Data provided
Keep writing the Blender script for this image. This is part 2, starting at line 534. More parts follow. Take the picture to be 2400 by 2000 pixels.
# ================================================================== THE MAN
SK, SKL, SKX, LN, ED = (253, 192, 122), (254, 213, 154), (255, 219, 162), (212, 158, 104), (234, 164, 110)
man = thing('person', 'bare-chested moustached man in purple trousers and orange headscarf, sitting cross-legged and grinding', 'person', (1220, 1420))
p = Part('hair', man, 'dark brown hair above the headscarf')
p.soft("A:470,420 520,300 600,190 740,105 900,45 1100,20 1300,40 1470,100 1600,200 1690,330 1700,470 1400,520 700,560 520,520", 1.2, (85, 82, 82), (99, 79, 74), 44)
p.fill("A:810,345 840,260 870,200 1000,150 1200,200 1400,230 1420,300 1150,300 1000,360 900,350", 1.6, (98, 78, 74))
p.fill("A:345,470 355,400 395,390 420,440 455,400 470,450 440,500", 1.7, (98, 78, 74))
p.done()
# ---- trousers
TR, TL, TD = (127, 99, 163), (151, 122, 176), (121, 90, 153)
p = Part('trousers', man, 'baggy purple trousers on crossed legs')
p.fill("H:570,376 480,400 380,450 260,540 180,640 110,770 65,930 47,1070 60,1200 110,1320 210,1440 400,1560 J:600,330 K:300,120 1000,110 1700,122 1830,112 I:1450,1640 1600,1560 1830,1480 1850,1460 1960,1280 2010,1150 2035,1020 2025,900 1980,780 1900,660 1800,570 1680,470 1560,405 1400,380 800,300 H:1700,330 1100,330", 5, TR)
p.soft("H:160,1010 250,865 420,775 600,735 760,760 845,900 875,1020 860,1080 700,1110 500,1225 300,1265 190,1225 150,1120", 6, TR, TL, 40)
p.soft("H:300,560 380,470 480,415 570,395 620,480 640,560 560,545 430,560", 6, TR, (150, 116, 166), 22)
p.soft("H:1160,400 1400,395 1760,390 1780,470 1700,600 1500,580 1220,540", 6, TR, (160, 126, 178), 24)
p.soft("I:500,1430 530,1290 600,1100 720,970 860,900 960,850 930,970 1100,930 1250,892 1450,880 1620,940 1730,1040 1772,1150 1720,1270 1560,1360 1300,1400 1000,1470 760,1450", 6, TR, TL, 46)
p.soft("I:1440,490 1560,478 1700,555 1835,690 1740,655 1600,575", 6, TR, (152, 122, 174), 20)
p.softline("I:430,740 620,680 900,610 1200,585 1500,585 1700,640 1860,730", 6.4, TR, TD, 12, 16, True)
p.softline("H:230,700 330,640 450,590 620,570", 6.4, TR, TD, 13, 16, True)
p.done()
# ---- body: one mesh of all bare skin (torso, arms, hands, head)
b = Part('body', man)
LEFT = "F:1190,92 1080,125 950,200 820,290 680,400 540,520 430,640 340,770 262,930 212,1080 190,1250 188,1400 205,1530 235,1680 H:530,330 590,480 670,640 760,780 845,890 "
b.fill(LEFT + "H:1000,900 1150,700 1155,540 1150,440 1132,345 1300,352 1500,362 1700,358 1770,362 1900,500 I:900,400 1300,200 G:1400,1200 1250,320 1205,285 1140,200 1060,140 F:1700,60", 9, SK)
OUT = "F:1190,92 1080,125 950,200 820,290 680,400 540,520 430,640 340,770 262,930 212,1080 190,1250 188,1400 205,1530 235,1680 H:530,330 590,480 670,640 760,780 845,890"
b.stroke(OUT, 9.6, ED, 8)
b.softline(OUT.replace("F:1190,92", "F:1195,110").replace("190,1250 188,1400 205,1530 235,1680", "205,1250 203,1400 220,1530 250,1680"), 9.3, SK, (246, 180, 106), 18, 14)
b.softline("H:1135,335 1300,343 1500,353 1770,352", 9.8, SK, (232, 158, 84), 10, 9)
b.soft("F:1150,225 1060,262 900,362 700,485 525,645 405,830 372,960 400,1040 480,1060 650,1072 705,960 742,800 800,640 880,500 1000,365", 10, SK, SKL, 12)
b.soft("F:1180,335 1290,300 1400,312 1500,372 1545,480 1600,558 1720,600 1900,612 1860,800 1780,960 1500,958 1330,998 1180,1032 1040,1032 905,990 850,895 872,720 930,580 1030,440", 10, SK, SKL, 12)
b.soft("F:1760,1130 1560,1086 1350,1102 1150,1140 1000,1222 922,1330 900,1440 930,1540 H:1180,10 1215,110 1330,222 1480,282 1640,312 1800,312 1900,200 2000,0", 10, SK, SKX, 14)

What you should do
Your task is to repeat each line of the material exactly.

Full solution
Keep writing the Blender script for this image. This is part 2, starting at line 534. More parts follow. Take the picture to be 2400 by 2000 pixels.
# ================================================================== THE MAN
SK, SKL, SKX, LN, ED = (253, 192, 122), (254, 213, 154), (255, 219, 162), (212, 158, 104), (234, 164, 110)
man = thing('person', 'bare-chested moustached man in purple trousers and orange headscarf, sitting cross-legged and grinding', 'person', (1220, 1420))
p = Part('hair', man, 'dark brown hair above the headscarf')
p.soft("A:470,420 520,300 600,190 740,105 900,45 1100,20 1300,40 1470,100 1600,200 1690,330 1700,470 1400,520 700,560 520,520", 1.2, (85, 82, 82), (99, 79, 74), 44)
p.fill("A:810,345 840,260 870,200 1000,150 1200,200 1400,230 1420,300 1150,300 1000,360 900,350", 1.6, (98, 78, 74))
p.fill("A:345,470 355,400 395,390 420,440 455,400 470,450 440,500", 1.7, (98, 78, 74))
p.done()
# ---- trousers
TR, TL, TD = (127, 99, 163), (151, 122, 176), (121, 90, 153)
p = Part('trousers', man, 'baggy purple trousers on crossed legs')
p.fill("H:570,376 480,400 380,450 260,540 180,640 110,770 65,930 47,1070 60,1200 110,1320 210,1440 400,1560 J:600,330 K:300,120 1000,110 1700,122 1830,112 I:1450,1640 1600,1560 1830,1480 1850,1460 1960,1280 2010,1150 2035,1020 2025,900 1980,780 1900,660 1800,570 1680,470 1560,405 1400,380 800,300 H:1700,330 1100,330", 5, TR)
p.soft("H:160,1010 250,865 420,775 600,735 760,760 845,900 875,1020 860,1080 700,1110 500,1225 300,1265 190,1225 150,1120", 6, TR, TL, 40)
p.soft("H:300,560 380,470 480,415 570,395 620,480 640,560 560,545 430,560", 6, TR, (150, 116, 166), 22)
p.soft("H:1160,400 1400,395 1760,390 1780,470 1700,600 1500,580 1220,540", 6, TR, (160, 126, 178), 24)
p.soft("I:500,1430 530,1290 600,1100 720,970 860,900 960,850 930,970 1100,930 1250,892 1450,880 1620,940 1730,1040 1772,1150 1720,1270 1560,1360 1300,1400 1000,1470 760,1450", 6, TR, TL, 46)
p.soft("I:1440,490 1560,478 1700,555 1835,690 1740,655 1600,575", 6, TR, (152, 122, 174), 20)
p.softline("I:430,740 620,680 900,610 1200,585 1500,585 1700,640 1860,730", 6.4, TR, TD, 12, 16, True)
p.softline("H:230,700 330,640 450,590 620,570", 6.4, TR, TD, 13, 16, True)
p.done()
# ---- body: one mesh of all bare skin (torso, arms, hands, head)
b = Part('body', man)
LEFT = "F:1190,92 1080,125 950,200 820,290 680,400 540,520 430,640 340,770 262,930 212,1080 190,1250 188,1400 205,1530 235,1680 H:530,330 590,480 670,640 760,780 845,890 "
b.fill(LEFT + "H:1000,900 1150,700 1155,540 1150,440 1132,345 1300,352 1500,362 1700,358 1770,362 1900,500 I:900,400 1300,200 G:1400,1200 1250,320 1205,285 1140,200 1060,140 F:1700,60", 9, SK)
OUT = "F:1190,92 1080,125 950,200 820,290 680,400 540,520 430,640 340,770 262,930 212,1080 190,1250 188,1400 205,1530 235,1680 H:530,330 590,480 670,640 760,780 845,890"
b.stroke(OUT, 9.6, ED, 8)
b.softline(OUT.replace("F:1190,92", "F:1195,110").replace("190,1250 188,1400 205,1530 235,1680", "205,1250 203,1400 220,1530 250,1680"), 9.3, SK, (246, 180, 106), 18, 14)
b.softline("H:1135,335 1300,343 1500,353 1770,352", 9.8, SK, (232, 158, 84), 10, 9)
b.soft("F:1150,225 1060,262 900,362 700,485 525,645 405,830 372,960 400,1040 480,1060 650,1072 705,960 742,800 800,640 880,500 1000,365", 10, SK, SKL, 12)
b.soft("F:1180,335 1290,300 1400,312 1500,372 1545,480 1600,558 1720,600 1900,612 1860,800 1780,960 1500,958 1330,998 1180,1032 1040,1032 905,990 850,895 872,720 930,580 1030,440", 10, SK, SKL, 12)
b.soft("F:1760,1130 1560,1086 1350,1102 1150,1140 1000,1222 922,1330 900,1440 930,1540 H:1180,10 1215,110 1330,222 1480,282 1640,312 1800,312 1900,200 2000,0", 10, SK, SKX, 14)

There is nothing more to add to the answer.